- **DATA**

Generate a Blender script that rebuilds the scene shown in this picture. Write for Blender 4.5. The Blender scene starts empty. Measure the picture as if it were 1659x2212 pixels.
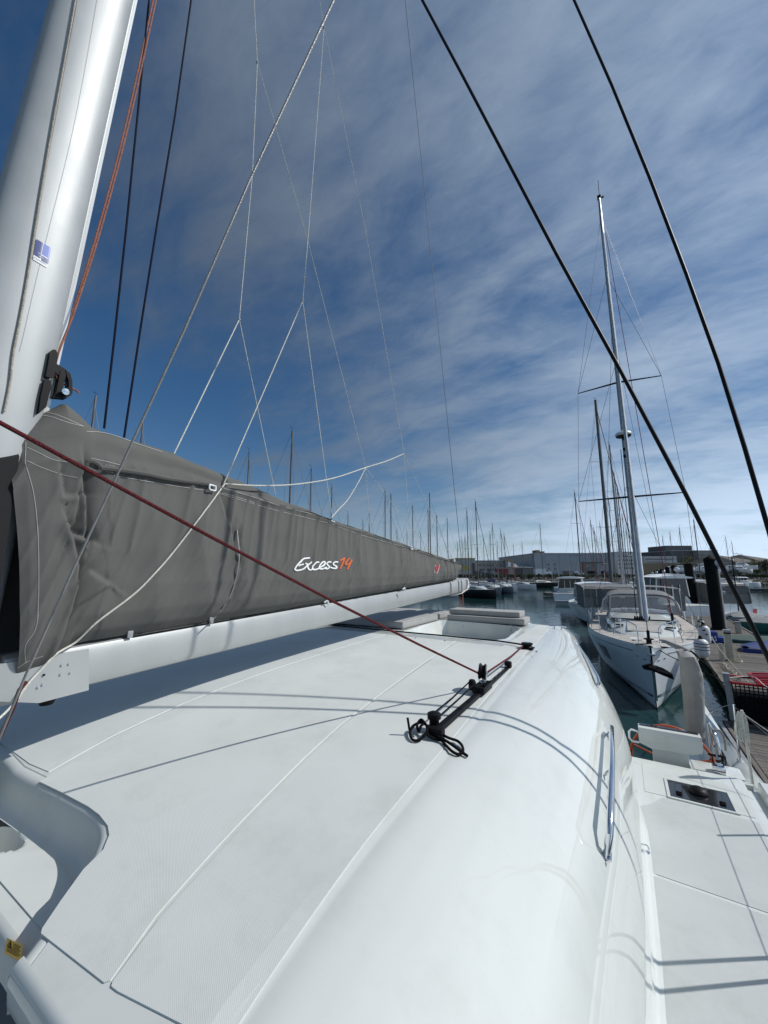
import bpy, bmesh, math, random
import numpy as np
from mathutils import Vector, Matrix, noise
from mathutils.bvhtree import BVHTree
from mathutils.geometry import delaunay_2d_cdt
random.seed(7)
SC = bpy.context.scene
COL = SC.collection
# ---------------------------------------------------------------- camera
EYE = 3.8                         # metres above the water
FOC = 831.0/1659.0                # focal length / picture width
PITCH = math.atan(130.0/831.0)
YAW = math.radians(31.4)          # boat axis is +Y (aft), camera looks to the left of it
cd = bpy.data.cameras.new('camera'); cam = bpy.data.objects.new('camera', cd); COL.objects.link(cam)
cd.sensor_fit = 'HORIZONTAL'; cd.sensor_width = 36.0; cd.lens = 36.0*FOC
cd.clip_start = 0.05; cd.clip_end = 6000
cam.location = (0, 0, EYE); cam.rotation_euler = (math.pi/2+PITCH, 0, YAW)
SC.camera = cam
# ---------------------------------------------------------------- sun and sky
SUN_AZ = math.radians(58.6)       # from +Y towards +X
SUN_EL = math.radians(42.0)
w = bpy.data.worlds.new('World'); SC.world = w; w.use_nodes = True
N = w.node_tree.nodes; L = w.node_tree.links; N.clear()
out = N.new('ShaderNodeOutputWorld'); bg = N.new('ShaderNodeBackground'); bg.inputs['Strength'].default_value = 0.08
sky = N.new('ShaderNodeTexSky'); sky.sky_type = 'NISHITA'; sky.sun_disc = False
sky.sun_elevation = SUN_EL; sky.sun_rotation = SUN_AZ; sky.air_density = 1.0; sky.dust_density = 0.15; sky.ozone_density = 3.0
tc = N.new('ShaderNodeTexCoord')
sep = N.new('ShaderNodeSeparateXYZ'); L.new(tc.outputs['Generated'], sep.inputs[0])
def wm(op, a, b=None, c=None):
    n = N.new('ShaderNodeMath'); n.operation = op
    for i, v in enumerate((a, b, c)):
        if v is None: continue
        if isinstance(v, (int, float)): n.inputs[i].default_value = v
        else: L.new(v, n.inputs[i])
    return n.outputs[0]
zc = wm('MAXIMUM', sep.outputs['Z'], 0.0)
den = wm('ADD', zc, 0.22)
cu = wm('DIVIDE', sep.outputs['X'], den); cv = wm('DIVIDE', sep.outputs['Y'], den)
comb = N.new('ShaderNodeCombineXYZ'); L.new(cu, comb.inputs[0]); L.new(cv, comb.inputs[1])
def wnoise(scale, detail, rough, sx, sy, rot, off, dist=0.0):
    m = N.new('ShaderNodeMapping'); m.inputs['Scale'].default_value = (sx, sy, 1); m.inputs['Rotation'].default_value = (0, 0, rot); m.inputs['Location'].default_value = off
    L.new(comb.outputs[0], m.inputs[0])
    n = N.new('ShaderNodeTexNoise'); n.inputs['Scale'].default_value = scale; n.inputs['Detail'].default_value = detail; n.inputs['Roughness'].default_value = rough; n.inputs['Distortion'].default_value = dist
    L.new(m.outputs[0], n.inputs['Vector']); return n.outputs['Fac']
big = wnoise(0.85, 4, 0.5, 1, 1.3, 0.5, (3.1, 1.7, 0))
veil = wnoise(2.2, 7, 0.56, 1, 1.9, 0.85, (0.4, 4.2, 0), 0.4)
fine = wnoise(8.0, 8, 0.66, 1, 2.0, 0.7, (2.0, 0.3, 0), 0.5)
def wramp(v, a, b):
    n = N.new('ShaderNodeMapRange'); n.interpolation_type = 'SMOOTHSTEP'; n.inputs[1].default_value = a; n.inputs[2].default_value = b; L.new(v, n.inputs[0]); return n.outputs[0]
# thin cirrus sheet: thicker towards the sun's side (+X) as in the photograph
side = wramp(wm('ADD', wm('MULTIPLY', sep.outputs['X'], 0.9), wm('MULTIPLY', sep.outputs['Y'], 0.25)), -0.75, 0.75)
cov = wm('ADD', wm('ADD', wm('MULTIPLY', big, 0.75), wm('MULTIPLY', veil, 0.62)), wm('ADD', wm('MULTIPLY', fine, 0.22), wm('MULTIPLY', side, 0.20)))
mask = wramp(cov, 0.66, 1.14)
low = wramp(sep.outputs['Z'], 0.30, 0.0)           # more, flatter cloud near the horizon
mask = wm('MINIMUM', wm('ADD', wm('MULTIPLY', mask, 0.80), wm('MULTIPLY', low, 0.38)), 0.90)
bright = wm('ADD', wm('ADD', wm('MULTIPLY', side, 6.6), 1.75), wm('MULTIPLY', low, wm('ADD', wm('MULTIPLY', side, 2.6), 1.6)))
cc = N.new('ShaderNodeMix'); cc.data_type = 'RGBA'; cc.blend_type = 'MULTIPLY'; cc.inputs[0].default_value = 1
cc.inputs[6].default_value = (0.77, 0.96, 1.21, 1); cb = N.new('ShaderNodeCombineColor'); 
for i in range(3): L.new(bright, cb.inputs[i])
L.new(cb.outputs[0], cc.inputs[7])
mx = N.new('ShaderNodeMix'); mx.data_type = 'RGBA'; L.new(mask, mx.inputs[0]); hs = N.new('ShaderNodeHueSaturation'); hs.inputs['Saturation'].default_value = 1.24; hs.inputs['Value'].default_value = 0.90; L.new(sky.outputs[0], hs.inputs['Color']); L.new(hs.outputs[0], mx.inputs[6]); L.new(cc.outputs[2], mx.inputs[7])
L.new(mx.outputs[2], bg.inputs['Color']); L.new(bg.outputs[0], out.inputs[0])
sd = bpy.data.lights.new('sun', 'SUN'); sd.energy = 4.0; sd.angle = math.radians(0.55); sd.color = (1.0, 0.972, 0.935)
sun = bpy.data.objects.new('sun', sd); COL.objects.link(sun)
SUNV = Vector((math.sin(SUN_AZ)*math.cos(SUN_EL), math.cos(SUN_AZ)*math.cos(SUN_EL), math.sin(SUN_EL)))
sun.rotation_euler = SUNV.to_track_quat('Z', 'Y').to_euler(); sun.location = SUNV*60
SC.view_settings.view_transform = 'Standard'; SC.view_settings.look = 'None'; SC.view_settings.gamma = 1.0
SC.view_settings.exposure = 0.0; SC.view_settings.use_curve_mapping = False
# ---------------------------------------------------------------- survey helpers (bearings taken from the camera station)
CY_, SY_ = math.cos(YAW), math.sin(YAW); CP, SP = math.cos(PITCH), math.sin(PITCH)
def bearing(px, py):
    x = (px-829.5)/831.0; u = -(py-1106.0)/831.0
    f = CP-u*SP; z = SP+u*CP
    return Vector((CY_*x-SY_*f, SY_*x+CY_*f, z))
def at_z(px, py, z):              # point at height z above the water
    r = bearing(px, py); return Vector((0, 0, EYE))+r*((z-EYE)/r.z)
def at_x(px, py, X):              # point in the fore-and-aft plane X
    r = bearing(px, py); return Vector((0, 0, EYE))+r*(X/r.x)
def at_y(px, py, Y):
    r = bearing(px, py); return Vector((0, 0, EYE))+r*(Y/r.y)
def at_d(px, py, d):              # point at forward distance d
    r = bearing(px, py); f = -SY_*r.x+CY_*r.y; return Vector((0, 0, EYE))+r*(d/f)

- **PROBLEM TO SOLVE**
Repeat the lines above exactly, and keep every picture out.

- **COMPLETE ANSWER**
Generate a Blender script that rebuilds the scene shown in this picture. Write for Blender 4.5. The Blender scene starts empty. Measure the picture as if it were 1659x2212 pixels.
import bpy, bmesh, math, random
import numpy as np
from mathutils import Vector, Matrix, noise
from mathutils.bvhtree import BVHTree
from mathutils.geometry import delaunay_2d_cdt
random.seed(7)
SC = bpy.context.scene
COL = SC.collection
# ---------------------------------------------------------------- camera
EYE = 3.8                         # metres above the water
FOC = 831.0/1659.0                # focal length / picture width
PITCH = math.atan(130.0/831.0)
YAW = math.radians(31.4)          # boat axis is +Y (aft), camera looks to the left of it
cd = bpy.data.cameras.new('camera'); cam = bpy.data.objects.new('camera', cd); COL.objects.link(cam)
cd.sensor_fit = 'HORIZONTAL'; cd.sensor_width = 36.0; cd.lens = 36.0*FOC
cd.clip_start = 0.05; cd.clip_end = 6000
cam.location = (0, 0, EYE); cam.rotation_euler = (math.pi/2+PITCH, 0, YAW)
SC.camera = cam
# ---------------------------------------------------------------- sun and sky
SUN_AZ = math.radians(58.6)       # from +Y towards +X
SUN_EL = math.radians(42.0)
w = bpy.data.worlds.new('World'); SC.world = w; w.use_nodes = True
N = w.node_tree.nodes; L = w.node_tree.links; N.clear()
out = N.new('ShaderNodeOutputWorld'); bg = N.new('ShaderNodeBackground'); bg.inputs['Strength'].default_value = 0.08
sky = N.new('ShaderNodeTexSky'); sky.sky_type = 'NISHITA'; sky.sun_disc = False
sky.sun_elevation = SUN_EL; sky.sun_rotation = SUN_AZ; sky.air_density = 1.0; sky.dust_density = 0.15; sky.ozone_density = 3.0
tc = N.new('ShaderNodeTexCoord')
sep = N.new('ShaderNodeSeparateXYZ'); L.new(tc.outputs['Generated'], sep.inputs[0])
def wm(op, a, b=None, c=None):
    n = N.new('ShaderNodeMath'); n.operation = op
    for i, v in enumerate((a, b, c)):
        if v is None: continue
        if isinstance(v, (int, float)): n.inputs[i].default_value = v
        else: L.new(v, n.inputs[i])
    return n.outputs[0]
zc = wm('MAXIMUM', sep.outputs['Z'], 0.0)
den = wm('ADD', zc, 0.22)
cu = wm('DIVIDE', sep.outputs['X'], den); cv = wm('DIVIDE', sep.outputs['Y'], den)
comb = N.new('ShaderNodeCombineXYZ'); L.new(cu, comb.inputs[0]); L.new(cv, comb.inputs[1])
def wnoise(scale, detail, rough, sx, sy, rot, off, dist=0.0):
    m = N.new('ShaderNodeMapping'); m.inputs['Scale'].default_value = (sx, sy, 1); m.inputs['Rotation'].default_value = (0, 0, rot); m.inputs['Location'].default_value = off
    L.new(comb.outputs[0], m.inputs[0])
    n = N.new('ShaderNodeTexNoise'); n.inputs['Scale'].default_value = scale; n.inputs['Detail'].default_value = detail; n.inputs['Roughness'].default_value = rough; n.inputs['Distortion'].default_value = dist
    L.new(m.outputs[0], n.inputs['Vector']); return n.outputs['Fac']
big = wnoise(0.85, 4, 0.5, 1, 1.3, 0.5, (3.1, 1.7, 0))
veil = wnoise(2.2, 7, 0.56, 1, 1.9, 0.85, (0.4, 4.2, 0), 0.4)
fine = wnoise(8.0, 8, 0.66, 1, 2.0, 0.7, (2.0, 0.3, 0), 0.5)
def wramp(v, a, b):
    n = N.new('ShaderNodeMapRange'); n.interpolation_type = 'SMOOTHSTEP'; n.inputs[1].default_value = a; n.inputs[2].default_value = b; L.new(v, n.inputs[0]); return n.outputs[0]
# thin cirrus sheet: thicker towards the sun's side (+X) as in the photograph
side = wramp(wm('ADD', wm('MULTIPLY', sep.outputs['X'], 0.9), wm('MULTIPLY', sep.outputs['Y'], 0.25)), -0.75, 0.75)
cov = wm('ADD', wm('ADD', wm('MULTIPLY', big, 0.75), wm('MULTIPLY', veil, 0.62)), wm('ADD', wm('MULTIPLY', fine, 0.22), wm('MULTIPLY', side, 0.20)))
mask = wramp(cov, 0.66, 1.14)
low = wramp(sep.outputs['Z'], 0.30, 0.0)           # more, flatter cloud near the horizon
mask = wm('MINIMUM', wm('ADD', wm('MULTIPLY', mask, 0.80), wm('MULTIPLY', low, 0.38)), 0.90)
bright = wm('ADD', wm('ADD', wm('MULTIPLY', side, 6.6), 1.75), wm('MULTIPLY', low, wm('ADD', wm('MULTIPLY', side, 2.6), 1.6)))
cc = N.new('ShaderNodeMix'); cc.data_type = 'RGBA'; cc.blend_type = 'MULTIPLY'; cc.inputs[0].default_value = 1
cc.inputs[6].default_value = (0.77, 0.96, 1.21, 1); cb = N.new('ShaderNodeCombineColor'); 
for i in range(3): L.new(bright, cb.inputs[i])
L.new(cb.outputs[0], cc.inputs[7])
mx = N.new('ShaderNodeMix'); mx.data_type = 'RGBA'; L.new(mask, mx.inputs[0]); hs = N.new('ShaderNodeHueSaturation'); hs.inputs['Saturation'].default_value = 1.24; hs.inputs['Value'].default_value = 0.90; L.new(sky.outputs[0], hs.inputs['Color']); L.new(hs.outputs[0], mx.inputs[6]); L.new(cc.outputs[2], mx.inputs[7])
L.new(mx.outputs[2], bg.inputs['Color']); L.new(bg.outputs[0], out.inputs[0])
sd = bpy.data.lights.new('sun', 'SUN'); sd.energy = 4.0; sd.angle = math.radians(0.55); sd.color = (1.0, 0.972, 0.935)
sun = bpy.data.objects.new('sun', sd); COL.objects.link(sun)
SUNV = Vector((math.sin(SUN_AZ)*math.cos(SUN_EL), math.cos(SUN_AZ)*math.cos(SUN_EL), math.sin(SUN_EL)))
sun.rotation_euler = SUNV.to_track_quat('Z', 'Y').to_euler(); sun.location = SUNV*60
SC.view_settings.view_transform = 'Standard'; SC.view_settings.look = 'None'; SC.view_settings.gamma = 1.0
SC.view_settings.exposure = 0.0; SC.view_settings.use_curve_mapping = False
# ---------------------------------------------------------------- survey helpers (bearings taken from the camera station)
CY_, SY_ = math.cos(YAW), math.sin(YAW); CP, SP = math.cos(PITCH), math.sin(PITCH)
def bearing(px, py):
    x = (px-829.5)/831.0; u = -(py-1106.0)/831.0
    f = CP-u*SP; z = SP+u*CP
    return Vector((CY_*x-SY_*f, SY_*x+CY_*f, z))
def at_z(px, py, z):              # point at height z above the water
    r = bearing(px, py); return Vector((0, 0, EYE))+r*((z-EYE)/r.z)
def at_x(px, py, X):              # point in the fore-and-aft plane X
    r = bearing(px, py); return Vector((0, 0, EYE))+r*(X/r.x)
def at_y(px, py, Y):
    r = bearing(px, py); return Vector((0, 0, EYE))+r*(Y/r.y)
def at_d(px, py, d):              # point at forward distance d
    r = bearing(px, py); f = -SY_*r.x+CY_*r.y; return Vector((0, 0, EYE))+r*(d/f)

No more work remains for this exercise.